--- PROBLEM STATEMENT ---
Extract exactly those lines that lie between the start of the material and the line with "from mathutils.bvhtree import BVHTree", including both boundary lines and no others.

--- DATA EXCERPT ---
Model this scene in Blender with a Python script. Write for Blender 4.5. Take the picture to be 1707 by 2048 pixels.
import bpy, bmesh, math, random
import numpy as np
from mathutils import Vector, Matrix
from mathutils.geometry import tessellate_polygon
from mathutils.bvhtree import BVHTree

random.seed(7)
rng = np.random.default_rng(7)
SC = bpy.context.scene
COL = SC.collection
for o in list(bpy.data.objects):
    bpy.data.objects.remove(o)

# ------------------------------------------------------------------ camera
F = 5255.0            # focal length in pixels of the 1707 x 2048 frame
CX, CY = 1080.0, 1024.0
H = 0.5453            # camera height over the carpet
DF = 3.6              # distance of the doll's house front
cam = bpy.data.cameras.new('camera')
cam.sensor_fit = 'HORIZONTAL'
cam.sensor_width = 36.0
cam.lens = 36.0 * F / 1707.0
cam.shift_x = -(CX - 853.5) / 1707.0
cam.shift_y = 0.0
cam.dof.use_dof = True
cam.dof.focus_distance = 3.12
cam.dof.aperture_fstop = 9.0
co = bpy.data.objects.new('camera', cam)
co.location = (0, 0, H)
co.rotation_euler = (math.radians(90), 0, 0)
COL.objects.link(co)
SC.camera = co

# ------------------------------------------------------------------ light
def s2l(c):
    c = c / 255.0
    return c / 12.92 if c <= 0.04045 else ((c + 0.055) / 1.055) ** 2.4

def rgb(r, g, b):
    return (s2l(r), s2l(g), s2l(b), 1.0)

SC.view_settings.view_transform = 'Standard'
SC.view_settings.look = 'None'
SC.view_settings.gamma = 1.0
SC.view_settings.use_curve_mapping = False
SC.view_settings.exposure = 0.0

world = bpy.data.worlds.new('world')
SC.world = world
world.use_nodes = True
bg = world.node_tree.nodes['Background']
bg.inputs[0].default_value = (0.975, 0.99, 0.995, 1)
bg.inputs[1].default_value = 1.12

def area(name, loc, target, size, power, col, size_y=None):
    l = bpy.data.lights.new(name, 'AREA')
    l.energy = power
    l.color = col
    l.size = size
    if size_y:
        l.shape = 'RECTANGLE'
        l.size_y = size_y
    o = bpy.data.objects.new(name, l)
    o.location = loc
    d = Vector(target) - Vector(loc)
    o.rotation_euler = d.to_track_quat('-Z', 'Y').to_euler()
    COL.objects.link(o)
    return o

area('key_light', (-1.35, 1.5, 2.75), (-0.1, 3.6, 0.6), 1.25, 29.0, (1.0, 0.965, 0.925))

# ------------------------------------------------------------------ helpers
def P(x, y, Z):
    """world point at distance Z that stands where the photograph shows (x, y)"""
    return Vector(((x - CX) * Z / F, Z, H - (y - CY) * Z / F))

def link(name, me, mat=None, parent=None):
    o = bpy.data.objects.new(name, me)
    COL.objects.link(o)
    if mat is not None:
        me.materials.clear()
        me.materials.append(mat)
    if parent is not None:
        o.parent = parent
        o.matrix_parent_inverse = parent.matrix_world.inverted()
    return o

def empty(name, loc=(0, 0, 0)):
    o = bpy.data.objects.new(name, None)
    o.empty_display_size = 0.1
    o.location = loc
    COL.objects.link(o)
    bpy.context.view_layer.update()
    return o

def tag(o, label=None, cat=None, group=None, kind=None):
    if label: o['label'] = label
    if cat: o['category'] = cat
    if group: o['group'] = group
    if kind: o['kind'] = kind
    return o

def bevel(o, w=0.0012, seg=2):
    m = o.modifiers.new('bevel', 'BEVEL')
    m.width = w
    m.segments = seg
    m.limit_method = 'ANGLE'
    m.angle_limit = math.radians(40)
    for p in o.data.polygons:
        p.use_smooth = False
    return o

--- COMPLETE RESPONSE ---
Model this scene in Blender with a Python script. Write for Blender 4.5. Take the picture to be 1707 by 2048 pixels.
import bpy, bmesh, math, random
import numpy as np
from mathutils import Vector, Matrix
from mathutils.geometry import tessellate_polygon
from mathutils.bvhtree import BVHTree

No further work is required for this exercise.